DATA FOR PROCESSING —
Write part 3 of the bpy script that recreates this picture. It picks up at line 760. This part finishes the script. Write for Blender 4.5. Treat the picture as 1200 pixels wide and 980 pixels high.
...
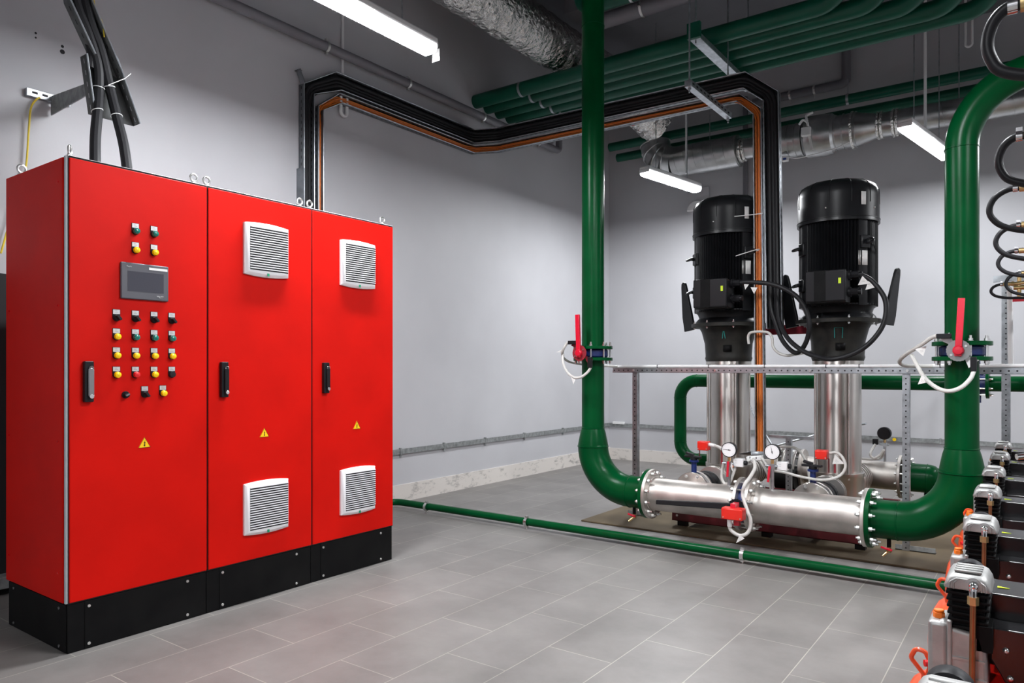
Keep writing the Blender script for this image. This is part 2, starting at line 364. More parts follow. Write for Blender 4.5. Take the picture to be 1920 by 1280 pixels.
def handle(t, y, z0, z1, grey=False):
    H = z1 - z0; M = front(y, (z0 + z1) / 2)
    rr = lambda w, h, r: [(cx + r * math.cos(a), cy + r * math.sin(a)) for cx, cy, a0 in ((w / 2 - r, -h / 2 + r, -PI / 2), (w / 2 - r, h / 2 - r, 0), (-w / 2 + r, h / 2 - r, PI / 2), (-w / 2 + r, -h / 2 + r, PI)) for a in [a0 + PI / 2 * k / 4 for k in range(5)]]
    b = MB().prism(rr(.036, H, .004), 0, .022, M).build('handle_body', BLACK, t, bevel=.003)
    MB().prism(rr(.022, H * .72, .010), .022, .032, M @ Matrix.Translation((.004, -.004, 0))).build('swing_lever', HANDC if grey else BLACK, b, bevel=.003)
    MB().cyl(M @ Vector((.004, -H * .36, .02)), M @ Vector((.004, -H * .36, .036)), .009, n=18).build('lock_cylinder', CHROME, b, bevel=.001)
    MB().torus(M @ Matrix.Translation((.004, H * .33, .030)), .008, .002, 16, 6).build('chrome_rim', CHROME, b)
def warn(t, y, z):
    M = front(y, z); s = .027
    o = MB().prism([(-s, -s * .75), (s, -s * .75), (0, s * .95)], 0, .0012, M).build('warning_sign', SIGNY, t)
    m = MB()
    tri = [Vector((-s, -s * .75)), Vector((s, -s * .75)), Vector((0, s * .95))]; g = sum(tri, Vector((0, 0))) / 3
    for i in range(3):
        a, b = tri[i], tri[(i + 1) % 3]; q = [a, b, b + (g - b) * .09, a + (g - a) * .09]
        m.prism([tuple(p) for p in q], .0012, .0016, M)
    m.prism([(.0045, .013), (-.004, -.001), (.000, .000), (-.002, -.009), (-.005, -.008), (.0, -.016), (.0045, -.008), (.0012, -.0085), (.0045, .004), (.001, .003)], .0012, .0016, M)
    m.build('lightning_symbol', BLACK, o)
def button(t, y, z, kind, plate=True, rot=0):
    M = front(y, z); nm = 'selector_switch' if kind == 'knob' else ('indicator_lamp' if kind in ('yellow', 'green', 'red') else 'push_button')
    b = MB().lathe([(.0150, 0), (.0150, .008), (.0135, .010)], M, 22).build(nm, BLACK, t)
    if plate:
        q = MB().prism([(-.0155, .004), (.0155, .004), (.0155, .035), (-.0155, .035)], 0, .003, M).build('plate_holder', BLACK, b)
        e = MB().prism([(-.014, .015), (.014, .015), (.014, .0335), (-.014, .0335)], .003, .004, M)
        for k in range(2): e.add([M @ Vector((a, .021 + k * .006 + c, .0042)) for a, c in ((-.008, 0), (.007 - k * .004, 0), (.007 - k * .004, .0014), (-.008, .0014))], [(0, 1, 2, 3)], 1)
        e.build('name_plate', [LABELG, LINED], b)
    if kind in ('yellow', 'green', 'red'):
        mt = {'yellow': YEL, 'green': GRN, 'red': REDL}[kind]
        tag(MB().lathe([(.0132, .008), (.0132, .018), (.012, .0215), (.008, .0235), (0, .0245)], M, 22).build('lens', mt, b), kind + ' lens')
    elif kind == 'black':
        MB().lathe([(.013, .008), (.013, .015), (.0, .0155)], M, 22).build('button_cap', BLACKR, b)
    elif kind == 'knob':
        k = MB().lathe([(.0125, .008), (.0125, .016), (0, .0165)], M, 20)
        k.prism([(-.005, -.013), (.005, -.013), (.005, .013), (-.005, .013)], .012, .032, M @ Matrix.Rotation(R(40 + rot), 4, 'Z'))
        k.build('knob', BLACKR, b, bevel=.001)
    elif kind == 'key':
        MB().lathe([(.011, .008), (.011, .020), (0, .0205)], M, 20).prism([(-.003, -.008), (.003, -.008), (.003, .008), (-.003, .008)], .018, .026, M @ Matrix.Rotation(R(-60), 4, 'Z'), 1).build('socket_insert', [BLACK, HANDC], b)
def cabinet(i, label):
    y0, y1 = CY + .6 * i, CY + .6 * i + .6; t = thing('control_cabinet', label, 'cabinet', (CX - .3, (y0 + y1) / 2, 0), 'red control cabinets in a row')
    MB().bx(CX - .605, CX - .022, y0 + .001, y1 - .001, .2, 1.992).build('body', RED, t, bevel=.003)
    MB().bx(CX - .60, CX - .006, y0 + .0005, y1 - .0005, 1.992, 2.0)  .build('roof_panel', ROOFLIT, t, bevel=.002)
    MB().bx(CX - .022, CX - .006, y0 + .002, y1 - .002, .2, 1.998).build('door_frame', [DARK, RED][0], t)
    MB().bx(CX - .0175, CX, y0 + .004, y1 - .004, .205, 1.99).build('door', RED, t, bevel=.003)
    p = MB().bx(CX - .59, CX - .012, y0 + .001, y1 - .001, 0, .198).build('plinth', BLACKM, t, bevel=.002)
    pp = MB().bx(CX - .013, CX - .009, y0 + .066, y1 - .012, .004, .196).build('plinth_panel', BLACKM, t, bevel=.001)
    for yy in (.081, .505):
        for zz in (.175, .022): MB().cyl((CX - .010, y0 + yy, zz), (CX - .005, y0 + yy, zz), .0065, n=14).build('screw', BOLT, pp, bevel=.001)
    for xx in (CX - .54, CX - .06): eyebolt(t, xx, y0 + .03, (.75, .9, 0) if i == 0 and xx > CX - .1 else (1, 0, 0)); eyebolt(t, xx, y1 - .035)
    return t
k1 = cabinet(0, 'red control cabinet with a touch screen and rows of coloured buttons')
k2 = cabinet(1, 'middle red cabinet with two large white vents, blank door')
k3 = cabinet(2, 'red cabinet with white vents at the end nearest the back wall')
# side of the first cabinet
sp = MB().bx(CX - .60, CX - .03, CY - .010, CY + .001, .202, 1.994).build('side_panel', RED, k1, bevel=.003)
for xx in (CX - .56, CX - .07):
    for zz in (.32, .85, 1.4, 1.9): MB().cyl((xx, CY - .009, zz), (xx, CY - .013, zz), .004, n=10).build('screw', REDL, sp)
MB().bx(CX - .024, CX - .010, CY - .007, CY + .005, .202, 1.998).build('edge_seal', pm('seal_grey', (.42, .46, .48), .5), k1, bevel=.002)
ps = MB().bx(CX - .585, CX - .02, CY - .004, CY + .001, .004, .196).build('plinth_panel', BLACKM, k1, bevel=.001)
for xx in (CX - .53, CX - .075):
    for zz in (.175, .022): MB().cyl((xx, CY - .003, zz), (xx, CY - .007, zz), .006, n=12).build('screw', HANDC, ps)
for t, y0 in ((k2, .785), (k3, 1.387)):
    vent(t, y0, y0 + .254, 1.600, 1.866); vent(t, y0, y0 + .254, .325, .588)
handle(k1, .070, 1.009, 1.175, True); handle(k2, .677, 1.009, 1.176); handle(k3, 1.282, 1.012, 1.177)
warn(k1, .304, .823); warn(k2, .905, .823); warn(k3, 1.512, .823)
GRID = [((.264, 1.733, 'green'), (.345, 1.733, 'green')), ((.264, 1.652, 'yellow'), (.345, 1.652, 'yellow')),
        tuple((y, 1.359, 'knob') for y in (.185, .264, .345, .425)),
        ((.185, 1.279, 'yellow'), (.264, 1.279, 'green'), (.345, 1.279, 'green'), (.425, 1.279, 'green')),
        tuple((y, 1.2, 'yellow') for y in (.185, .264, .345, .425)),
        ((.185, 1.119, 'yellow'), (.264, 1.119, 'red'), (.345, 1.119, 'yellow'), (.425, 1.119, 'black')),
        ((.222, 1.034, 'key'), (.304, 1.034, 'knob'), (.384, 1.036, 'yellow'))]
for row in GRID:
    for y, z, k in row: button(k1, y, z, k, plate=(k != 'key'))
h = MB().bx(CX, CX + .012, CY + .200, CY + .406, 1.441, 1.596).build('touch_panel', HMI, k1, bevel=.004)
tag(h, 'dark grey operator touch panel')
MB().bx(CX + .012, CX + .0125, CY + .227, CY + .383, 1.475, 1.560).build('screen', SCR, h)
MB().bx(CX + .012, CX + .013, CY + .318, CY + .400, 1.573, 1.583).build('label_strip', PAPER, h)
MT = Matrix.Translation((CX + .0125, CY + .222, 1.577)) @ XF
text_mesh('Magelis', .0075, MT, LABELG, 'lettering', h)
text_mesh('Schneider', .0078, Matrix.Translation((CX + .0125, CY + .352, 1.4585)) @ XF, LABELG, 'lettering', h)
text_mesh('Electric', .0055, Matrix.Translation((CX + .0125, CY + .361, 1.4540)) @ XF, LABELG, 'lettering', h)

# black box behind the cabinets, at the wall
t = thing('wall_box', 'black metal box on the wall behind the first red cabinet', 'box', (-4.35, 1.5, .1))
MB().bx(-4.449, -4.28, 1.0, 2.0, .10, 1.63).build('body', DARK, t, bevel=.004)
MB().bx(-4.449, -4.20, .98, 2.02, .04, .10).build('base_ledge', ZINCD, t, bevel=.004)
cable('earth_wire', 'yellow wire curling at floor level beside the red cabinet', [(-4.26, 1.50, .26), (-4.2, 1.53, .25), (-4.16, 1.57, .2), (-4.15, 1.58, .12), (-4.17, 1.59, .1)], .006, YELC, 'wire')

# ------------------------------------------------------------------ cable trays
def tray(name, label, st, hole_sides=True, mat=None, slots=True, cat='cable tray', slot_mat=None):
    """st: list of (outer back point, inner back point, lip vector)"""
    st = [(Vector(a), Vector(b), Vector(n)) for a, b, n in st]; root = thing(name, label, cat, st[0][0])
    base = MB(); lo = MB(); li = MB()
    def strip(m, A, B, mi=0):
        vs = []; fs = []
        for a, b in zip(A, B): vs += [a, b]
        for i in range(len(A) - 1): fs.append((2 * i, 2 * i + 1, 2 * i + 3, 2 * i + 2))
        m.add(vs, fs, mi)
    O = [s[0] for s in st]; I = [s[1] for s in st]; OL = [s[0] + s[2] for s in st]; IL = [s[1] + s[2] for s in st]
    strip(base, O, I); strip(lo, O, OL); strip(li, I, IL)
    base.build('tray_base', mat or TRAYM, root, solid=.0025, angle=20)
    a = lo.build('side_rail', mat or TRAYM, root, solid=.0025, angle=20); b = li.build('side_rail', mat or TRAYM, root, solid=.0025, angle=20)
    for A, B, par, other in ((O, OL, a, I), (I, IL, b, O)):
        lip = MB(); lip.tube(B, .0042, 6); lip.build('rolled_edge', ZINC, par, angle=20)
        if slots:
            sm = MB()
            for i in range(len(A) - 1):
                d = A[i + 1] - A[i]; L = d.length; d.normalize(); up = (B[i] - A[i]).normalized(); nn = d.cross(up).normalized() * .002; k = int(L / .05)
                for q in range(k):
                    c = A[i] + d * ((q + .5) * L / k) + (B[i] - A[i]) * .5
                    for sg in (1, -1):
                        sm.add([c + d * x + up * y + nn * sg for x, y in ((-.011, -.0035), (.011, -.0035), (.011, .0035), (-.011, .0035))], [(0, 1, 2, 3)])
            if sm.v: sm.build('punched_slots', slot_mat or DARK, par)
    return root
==
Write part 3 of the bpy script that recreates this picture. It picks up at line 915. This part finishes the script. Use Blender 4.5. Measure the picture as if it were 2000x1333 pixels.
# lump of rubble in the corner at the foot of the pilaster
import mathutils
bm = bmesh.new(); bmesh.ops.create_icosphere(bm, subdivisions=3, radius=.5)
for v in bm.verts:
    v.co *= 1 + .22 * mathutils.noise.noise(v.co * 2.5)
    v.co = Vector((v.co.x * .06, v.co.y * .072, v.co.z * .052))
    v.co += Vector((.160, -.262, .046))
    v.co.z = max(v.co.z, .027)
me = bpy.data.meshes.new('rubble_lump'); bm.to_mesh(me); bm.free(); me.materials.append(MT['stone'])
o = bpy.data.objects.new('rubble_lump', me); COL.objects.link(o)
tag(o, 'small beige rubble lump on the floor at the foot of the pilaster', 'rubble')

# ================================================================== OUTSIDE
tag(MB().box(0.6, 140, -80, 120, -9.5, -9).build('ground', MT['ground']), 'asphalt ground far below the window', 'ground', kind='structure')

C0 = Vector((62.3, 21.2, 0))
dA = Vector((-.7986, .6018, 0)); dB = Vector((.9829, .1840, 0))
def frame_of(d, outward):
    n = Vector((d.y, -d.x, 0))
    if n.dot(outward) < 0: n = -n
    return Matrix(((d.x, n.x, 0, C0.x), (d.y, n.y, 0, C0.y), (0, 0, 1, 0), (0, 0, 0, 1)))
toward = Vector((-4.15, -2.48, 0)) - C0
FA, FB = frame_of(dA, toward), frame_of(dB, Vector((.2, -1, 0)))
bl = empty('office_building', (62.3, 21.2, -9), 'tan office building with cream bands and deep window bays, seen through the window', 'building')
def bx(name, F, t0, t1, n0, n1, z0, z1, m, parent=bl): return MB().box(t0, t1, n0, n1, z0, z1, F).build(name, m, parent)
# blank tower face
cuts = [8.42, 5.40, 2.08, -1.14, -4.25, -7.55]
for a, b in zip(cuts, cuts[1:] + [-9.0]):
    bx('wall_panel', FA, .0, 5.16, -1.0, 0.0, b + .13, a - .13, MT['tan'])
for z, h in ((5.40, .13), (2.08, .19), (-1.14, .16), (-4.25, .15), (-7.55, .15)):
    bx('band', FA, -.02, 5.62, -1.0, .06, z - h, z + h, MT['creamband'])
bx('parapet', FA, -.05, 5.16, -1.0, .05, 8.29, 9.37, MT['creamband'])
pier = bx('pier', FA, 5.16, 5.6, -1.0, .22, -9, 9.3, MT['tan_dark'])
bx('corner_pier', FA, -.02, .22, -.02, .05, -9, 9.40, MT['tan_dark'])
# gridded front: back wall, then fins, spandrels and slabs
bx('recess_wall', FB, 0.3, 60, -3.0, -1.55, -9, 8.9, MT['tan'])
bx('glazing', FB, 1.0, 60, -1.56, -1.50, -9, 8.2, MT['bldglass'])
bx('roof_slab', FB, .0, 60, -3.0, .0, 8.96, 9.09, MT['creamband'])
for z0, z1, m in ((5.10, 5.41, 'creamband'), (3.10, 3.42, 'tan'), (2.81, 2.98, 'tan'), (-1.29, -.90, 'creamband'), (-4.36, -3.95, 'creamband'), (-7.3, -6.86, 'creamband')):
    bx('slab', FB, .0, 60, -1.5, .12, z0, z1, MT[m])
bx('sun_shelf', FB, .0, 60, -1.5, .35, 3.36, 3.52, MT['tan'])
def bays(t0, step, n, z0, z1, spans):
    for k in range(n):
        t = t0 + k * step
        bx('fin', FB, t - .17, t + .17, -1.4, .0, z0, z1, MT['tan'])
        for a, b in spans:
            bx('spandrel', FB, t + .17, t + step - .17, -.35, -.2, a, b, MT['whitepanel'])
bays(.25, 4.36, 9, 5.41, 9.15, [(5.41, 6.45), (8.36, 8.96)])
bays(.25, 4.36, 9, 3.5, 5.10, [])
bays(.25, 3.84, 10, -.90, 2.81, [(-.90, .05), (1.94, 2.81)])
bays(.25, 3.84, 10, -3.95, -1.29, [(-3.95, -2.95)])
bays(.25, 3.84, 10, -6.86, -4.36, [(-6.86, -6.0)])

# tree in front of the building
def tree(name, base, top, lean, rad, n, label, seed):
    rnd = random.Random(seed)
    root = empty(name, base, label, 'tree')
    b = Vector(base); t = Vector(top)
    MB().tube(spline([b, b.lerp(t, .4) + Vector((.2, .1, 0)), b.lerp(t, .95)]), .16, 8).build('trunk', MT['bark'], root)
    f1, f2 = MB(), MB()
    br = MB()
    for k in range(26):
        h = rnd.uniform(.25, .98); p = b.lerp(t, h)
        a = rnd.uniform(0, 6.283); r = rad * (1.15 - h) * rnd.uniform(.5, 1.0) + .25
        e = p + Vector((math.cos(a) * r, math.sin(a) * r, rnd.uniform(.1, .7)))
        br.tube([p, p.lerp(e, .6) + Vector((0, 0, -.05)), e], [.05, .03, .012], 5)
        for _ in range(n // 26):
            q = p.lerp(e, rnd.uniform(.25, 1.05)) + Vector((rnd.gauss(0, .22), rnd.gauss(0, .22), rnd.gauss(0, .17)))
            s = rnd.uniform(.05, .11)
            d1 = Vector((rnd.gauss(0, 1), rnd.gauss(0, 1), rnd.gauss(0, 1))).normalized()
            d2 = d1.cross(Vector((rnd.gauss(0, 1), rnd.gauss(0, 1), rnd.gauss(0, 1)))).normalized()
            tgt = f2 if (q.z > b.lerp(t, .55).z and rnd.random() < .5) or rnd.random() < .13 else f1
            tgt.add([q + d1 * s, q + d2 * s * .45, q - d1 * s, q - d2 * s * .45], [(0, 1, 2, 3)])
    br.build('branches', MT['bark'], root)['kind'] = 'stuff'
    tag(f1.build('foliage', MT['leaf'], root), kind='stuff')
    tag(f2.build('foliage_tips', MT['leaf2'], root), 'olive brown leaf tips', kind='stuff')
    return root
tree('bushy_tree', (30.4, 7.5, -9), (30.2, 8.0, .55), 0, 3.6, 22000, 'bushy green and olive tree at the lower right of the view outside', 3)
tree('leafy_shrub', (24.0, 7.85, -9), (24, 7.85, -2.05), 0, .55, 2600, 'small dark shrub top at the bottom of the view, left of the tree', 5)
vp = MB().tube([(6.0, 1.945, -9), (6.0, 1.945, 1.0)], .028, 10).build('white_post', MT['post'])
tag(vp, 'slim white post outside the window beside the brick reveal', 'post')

EXERCISE AIM — Give back, exactly as written, each line from the one that contains "were 2000x1333 pixels." through the one that contains "window', 'ground', kind='structure')".

TASK OUTPUT —
Write part 3 of the bpy script that recreates this picture. It picks up at line 915. This part finishes the script. Use Blender 4.5. Measure the picture as if it were 2000x1333 pixels.
# lump of rubble in the corner at the foot of the pilaster
import mathutils
bm = bmesh.new(); bmesh.ops.create_icosphere(bm, subdivisions=3, radius=.5)
for v in bm.verts:
    v.co *= 1 + .22 * mathutils.noise.noise(v.co * 2.5)
    v.co = Vector((v.co.x * .06, v.co.y * .072, v.co.z * .052))
    v.co += Vector((.160, -.262, .046))
    v.co.z = max(v.co.z, .027)
me = bpy.data.meshes.new('rubble_lump'); bm.to_mesh(me); bm.free(); me.materials.append(MT['stone'])
o = bpy.data.objects.new('rubble_lump', me); COL.objects.link(o)
tag(o, 'small beige rubble lump on the floor at the foot of the pilaster', 'rubble')

# ================================================================== OUTSIDE
tag(MB().box(0.6, 140, -80, 120, -9.5, -9).build('ground', MT['ground']), 'asphalt ground far below the window', 'ground', kind='structure')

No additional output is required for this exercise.